The production seems to crumble under the weight of conveying this epic doom metal replete with rich and diverse instrumentation. It’s not terrible by any measure, but feels more worthy of a rehearsal room demo than a polished final cut. The drums are clear but raw, with little treatment given to the snare, the double bass drum doing its best to thunder away beneath the mix, as if attempting to overcome its limited power. Guitars are again given little in the way of enhancement, opting for a fairly straightforward distortion and little reverb or any effects applied to the lead melodies. This ultimately means that when the keyboards do cut through – in whatever guise – they feel as though they belong to a different piece of music, having so little to integrate them into the rest of the mix and render this a cohesive whole. The same applies to the vocals, which are sung cleanly and stick to traditional folk patterns and cadences. No disrespect to Roibéard Ó Bogail, he can carry a melody, but his voice is a little on the weak side, and there has been no obvious attempt to enhance this in the mixing and mastering process.

Such trivialities as the anomie of mixing shouldn’t deter the faithful however, as the music has much to recommend it over and above its practical shortcomings. ‘Cluain Tarḃ’ essentially achieves what many power metal albums aim for without falling into the excessive carnival of that lamentable genre.
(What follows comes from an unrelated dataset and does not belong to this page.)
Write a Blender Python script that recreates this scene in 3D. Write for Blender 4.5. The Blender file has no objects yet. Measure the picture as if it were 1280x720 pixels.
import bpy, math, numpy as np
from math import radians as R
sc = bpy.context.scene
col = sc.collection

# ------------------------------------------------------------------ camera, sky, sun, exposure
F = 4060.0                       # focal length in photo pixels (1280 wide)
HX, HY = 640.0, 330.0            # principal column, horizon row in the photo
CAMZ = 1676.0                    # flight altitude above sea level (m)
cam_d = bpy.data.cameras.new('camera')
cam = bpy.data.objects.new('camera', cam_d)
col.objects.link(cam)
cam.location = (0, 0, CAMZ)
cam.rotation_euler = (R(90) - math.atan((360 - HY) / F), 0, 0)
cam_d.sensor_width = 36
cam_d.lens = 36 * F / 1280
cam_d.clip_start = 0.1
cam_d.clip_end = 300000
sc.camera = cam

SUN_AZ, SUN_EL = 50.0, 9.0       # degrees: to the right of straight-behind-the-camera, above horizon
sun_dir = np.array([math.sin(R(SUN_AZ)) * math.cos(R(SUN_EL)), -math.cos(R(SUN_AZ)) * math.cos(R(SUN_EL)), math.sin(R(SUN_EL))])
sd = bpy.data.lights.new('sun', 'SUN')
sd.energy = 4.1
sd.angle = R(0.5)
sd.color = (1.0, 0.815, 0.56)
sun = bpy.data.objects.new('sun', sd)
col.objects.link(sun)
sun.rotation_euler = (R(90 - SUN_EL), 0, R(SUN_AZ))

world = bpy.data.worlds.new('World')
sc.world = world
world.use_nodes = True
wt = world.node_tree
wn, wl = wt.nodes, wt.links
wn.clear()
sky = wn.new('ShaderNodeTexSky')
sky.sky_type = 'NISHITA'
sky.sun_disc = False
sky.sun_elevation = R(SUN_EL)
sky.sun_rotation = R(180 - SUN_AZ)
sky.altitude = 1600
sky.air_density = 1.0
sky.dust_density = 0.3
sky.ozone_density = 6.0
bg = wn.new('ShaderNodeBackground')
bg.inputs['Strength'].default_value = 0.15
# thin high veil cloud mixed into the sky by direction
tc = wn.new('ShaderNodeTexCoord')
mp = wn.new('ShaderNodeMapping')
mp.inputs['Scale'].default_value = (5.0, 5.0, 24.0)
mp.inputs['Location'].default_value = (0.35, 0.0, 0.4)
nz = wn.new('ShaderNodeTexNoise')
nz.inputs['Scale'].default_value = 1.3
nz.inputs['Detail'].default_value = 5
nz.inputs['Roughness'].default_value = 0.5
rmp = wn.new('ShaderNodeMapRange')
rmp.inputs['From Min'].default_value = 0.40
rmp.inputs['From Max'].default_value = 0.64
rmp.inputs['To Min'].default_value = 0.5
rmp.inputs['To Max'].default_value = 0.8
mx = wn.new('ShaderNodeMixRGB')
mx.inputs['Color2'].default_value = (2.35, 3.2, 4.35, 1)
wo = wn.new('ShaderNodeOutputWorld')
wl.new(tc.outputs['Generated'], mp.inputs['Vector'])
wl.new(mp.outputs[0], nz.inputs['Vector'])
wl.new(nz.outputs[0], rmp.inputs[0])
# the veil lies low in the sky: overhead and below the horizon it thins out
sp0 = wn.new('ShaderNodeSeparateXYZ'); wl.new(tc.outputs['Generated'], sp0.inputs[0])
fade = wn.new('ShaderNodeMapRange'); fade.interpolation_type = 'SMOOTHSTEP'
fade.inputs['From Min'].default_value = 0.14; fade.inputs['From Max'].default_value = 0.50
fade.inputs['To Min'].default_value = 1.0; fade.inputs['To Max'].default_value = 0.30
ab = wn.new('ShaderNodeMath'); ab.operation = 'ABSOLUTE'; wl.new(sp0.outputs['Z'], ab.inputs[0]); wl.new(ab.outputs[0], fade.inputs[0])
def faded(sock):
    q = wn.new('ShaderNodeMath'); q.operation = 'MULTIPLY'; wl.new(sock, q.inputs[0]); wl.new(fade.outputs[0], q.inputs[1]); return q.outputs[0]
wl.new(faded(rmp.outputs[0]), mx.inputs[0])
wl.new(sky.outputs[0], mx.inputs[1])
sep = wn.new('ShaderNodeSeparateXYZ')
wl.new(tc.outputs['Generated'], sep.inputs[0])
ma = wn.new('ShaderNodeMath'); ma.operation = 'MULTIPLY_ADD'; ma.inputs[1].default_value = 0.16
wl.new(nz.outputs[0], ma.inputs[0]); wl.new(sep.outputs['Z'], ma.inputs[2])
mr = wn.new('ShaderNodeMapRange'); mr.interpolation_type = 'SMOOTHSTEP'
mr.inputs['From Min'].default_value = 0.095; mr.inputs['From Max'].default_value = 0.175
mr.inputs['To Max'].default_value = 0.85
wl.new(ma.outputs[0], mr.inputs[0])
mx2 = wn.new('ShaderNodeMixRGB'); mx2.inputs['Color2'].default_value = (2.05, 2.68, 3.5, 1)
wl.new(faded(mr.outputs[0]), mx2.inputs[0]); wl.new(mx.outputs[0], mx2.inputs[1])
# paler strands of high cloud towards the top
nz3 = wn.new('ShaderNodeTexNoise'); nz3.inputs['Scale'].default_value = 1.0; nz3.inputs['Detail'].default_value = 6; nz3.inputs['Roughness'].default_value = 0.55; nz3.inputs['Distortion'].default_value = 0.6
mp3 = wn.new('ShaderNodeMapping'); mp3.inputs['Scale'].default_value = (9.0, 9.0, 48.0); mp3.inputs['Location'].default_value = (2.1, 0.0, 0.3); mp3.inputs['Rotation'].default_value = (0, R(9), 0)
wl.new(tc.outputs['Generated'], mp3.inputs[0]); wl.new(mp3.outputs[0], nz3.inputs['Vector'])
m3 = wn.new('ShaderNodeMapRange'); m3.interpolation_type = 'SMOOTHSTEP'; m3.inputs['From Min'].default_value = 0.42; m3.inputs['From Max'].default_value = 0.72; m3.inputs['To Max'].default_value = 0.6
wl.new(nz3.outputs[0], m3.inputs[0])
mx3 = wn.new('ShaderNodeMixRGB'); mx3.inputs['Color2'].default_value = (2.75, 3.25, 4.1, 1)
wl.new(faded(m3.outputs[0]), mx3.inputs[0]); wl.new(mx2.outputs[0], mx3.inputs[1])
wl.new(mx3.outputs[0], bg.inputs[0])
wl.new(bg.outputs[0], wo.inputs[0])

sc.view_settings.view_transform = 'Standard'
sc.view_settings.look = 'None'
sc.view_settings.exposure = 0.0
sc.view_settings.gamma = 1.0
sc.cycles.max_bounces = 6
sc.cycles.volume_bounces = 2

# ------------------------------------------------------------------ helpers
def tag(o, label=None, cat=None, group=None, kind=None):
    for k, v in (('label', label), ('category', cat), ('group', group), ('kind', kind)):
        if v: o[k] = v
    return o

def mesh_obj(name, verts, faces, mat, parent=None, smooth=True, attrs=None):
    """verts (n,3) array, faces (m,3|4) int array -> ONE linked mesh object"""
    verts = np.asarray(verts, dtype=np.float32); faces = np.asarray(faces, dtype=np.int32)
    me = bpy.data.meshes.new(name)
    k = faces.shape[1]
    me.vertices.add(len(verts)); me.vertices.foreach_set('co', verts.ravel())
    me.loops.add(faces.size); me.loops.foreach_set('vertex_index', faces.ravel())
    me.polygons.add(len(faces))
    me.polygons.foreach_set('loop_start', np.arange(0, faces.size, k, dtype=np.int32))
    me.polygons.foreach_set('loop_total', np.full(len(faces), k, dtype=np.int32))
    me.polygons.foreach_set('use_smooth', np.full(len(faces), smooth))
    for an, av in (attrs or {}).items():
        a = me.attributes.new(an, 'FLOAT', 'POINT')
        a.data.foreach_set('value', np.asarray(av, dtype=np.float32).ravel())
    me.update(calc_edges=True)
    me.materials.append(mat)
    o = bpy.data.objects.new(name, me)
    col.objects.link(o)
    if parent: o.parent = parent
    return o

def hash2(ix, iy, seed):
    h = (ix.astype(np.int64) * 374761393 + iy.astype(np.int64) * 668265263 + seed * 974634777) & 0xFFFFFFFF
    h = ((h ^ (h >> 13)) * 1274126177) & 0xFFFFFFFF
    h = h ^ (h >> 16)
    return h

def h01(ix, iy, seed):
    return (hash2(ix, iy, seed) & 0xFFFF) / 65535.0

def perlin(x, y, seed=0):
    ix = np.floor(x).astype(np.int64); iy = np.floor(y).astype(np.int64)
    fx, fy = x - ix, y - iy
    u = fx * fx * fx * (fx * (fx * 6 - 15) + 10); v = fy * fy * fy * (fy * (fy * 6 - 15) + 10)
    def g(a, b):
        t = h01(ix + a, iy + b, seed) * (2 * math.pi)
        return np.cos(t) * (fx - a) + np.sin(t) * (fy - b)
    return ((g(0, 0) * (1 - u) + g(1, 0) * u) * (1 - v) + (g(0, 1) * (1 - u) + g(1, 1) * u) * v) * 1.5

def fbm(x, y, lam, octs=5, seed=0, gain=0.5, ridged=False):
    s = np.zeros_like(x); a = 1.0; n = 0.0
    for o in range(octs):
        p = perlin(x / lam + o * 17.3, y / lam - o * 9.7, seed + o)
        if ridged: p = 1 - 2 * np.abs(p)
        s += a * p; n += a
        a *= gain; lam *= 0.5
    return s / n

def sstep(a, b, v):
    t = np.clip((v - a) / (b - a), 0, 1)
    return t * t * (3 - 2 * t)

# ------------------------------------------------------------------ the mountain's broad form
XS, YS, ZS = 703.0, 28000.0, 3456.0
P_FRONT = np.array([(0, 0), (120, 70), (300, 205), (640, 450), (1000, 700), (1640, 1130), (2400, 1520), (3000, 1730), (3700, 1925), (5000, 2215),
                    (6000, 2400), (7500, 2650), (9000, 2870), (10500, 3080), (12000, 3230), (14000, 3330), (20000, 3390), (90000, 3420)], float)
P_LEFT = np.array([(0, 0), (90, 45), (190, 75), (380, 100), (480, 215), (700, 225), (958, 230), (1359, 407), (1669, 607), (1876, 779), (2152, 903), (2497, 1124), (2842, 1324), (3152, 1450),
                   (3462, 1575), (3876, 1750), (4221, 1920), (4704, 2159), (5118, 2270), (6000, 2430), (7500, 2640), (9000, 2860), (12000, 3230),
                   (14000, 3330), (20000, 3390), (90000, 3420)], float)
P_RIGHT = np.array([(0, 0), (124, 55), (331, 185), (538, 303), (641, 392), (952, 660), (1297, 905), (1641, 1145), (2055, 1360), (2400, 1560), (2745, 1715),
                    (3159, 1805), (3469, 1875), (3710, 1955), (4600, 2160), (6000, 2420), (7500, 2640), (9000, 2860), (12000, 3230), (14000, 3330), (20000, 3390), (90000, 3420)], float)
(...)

These are in part epic battle hymns, part sombre prayer, part folk tales of times gone by. The guitars veer from melodic doom metal to jaunty folk licks, but are just as happy indulging in hints of atonal death metal in places. Their calling depends on the overall command of each track, as it swerves from reflective reckoning on the past, to galloping rhythms as the music accelerates the pacing of its narrative arc.
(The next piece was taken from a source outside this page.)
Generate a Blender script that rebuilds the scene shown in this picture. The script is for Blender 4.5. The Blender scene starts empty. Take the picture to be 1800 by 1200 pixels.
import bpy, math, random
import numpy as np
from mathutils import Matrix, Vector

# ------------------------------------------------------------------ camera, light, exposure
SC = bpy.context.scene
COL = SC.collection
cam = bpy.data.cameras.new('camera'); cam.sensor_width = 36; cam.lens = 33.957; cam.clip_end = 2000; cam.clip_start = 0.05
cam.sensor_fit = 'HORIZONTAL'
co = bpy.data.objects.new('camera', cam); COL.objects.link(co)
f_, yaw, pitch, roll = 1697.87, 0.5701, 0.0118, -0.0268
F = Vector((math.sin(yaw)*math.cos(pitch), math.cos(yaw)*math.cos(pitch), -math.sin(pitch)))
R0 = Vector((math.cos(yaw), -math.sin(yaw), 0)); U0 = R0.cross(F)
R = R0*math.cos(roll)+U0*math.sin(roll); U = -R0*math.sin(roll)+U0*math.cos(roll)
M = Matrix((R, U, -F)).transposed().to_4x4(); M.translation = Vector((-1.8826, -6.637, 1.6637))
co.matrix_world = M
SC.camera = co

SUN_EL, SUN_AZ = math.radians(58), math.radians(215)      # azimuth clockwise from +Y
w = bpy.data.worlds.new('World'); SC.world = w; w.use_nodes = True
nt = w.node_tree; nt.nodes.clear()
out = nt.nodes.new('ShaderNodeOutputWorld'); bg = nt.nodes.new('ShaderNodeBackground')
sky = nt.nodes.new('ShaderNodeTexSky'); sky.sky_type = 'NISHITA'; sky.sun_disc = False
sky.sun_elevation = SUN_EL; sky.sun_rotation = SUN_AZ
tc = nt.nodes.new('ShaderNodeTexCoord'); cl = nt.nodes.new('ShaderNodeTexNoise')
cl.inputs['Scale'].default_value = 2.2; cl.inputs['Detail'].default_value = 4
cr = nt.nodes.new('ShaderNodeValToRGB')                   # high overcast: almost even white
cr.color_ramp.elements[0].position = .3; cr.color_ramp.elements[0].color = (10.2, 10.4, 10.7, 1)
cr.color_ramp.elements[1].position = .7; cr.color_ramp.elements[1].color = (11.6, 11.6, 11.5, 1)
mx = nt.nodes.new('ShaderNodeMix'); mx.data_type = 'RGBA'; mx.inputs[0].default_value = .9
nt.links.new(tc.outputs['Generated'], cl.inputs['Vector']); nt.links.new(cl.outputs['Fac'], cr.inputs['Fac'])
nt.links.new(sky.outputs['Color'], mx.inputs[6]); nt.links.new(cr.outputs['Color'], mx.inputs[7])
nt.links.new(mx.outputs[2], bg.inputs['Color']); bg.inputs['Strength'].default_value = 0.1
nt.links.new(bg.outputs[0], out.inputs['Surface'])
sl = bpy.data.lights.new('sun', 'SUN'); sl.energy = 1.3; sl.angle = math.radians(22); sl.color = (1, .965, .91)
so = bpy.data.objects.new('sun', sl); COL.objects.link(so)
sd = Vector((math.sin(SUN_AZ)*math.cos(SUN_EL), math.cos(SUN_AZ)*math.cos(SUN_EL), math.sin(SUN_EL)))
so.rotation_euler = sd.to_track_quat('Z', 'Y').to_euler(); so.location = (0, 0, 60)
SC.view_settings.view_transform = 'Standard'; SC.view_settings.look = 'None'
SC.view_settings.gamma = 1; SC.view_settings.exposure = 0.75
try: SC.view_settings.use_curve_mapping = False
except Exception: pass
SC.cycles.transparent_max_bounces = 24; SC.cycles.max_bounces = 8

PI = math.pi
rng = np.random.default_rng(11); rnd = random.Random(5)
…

The guitars exchange punches with an array of keyboard instrumentation, which serves as an additional lead instrument in the frequent flute and piano lines that crop up. A welcome contrast to the usual use of keyboards as a mere textural device. The cheese is present but kept at bay, resulting in a work that – with only the smallest suspension of disbelief – is a rewardingly sober take on epic and ambitious folk metal. One that is not afraid to throw in a diverse array of heavy metal riff traditions to expand the expressive range of the music beyond raw intensity.  

In comparing these two albums it could be said that Mael Mórdha took a more obvious approach to folk metal. They weave the more surface level elements of Celtic instrumentation into a style of highly melodic heavy metal and let the compositions work themselves out from there. Primordial took the counter intuitive route of stripping the music right back, removing any but the most basic nods to folk playing styles. But in doing so managed to tap into a more unique and resonant style than did Mael Mórdha. One that arguably is truer to the spirit of folk metal as accessible, simple, artisanal, music for working people, For that reason our pick of the week is ‘Storm Before the Calm’. But it should be noted that as far as melodic doom metal with a healthy dose of heritage worked into it, ‘Cluain Tarḃ’ is worthy of a spin.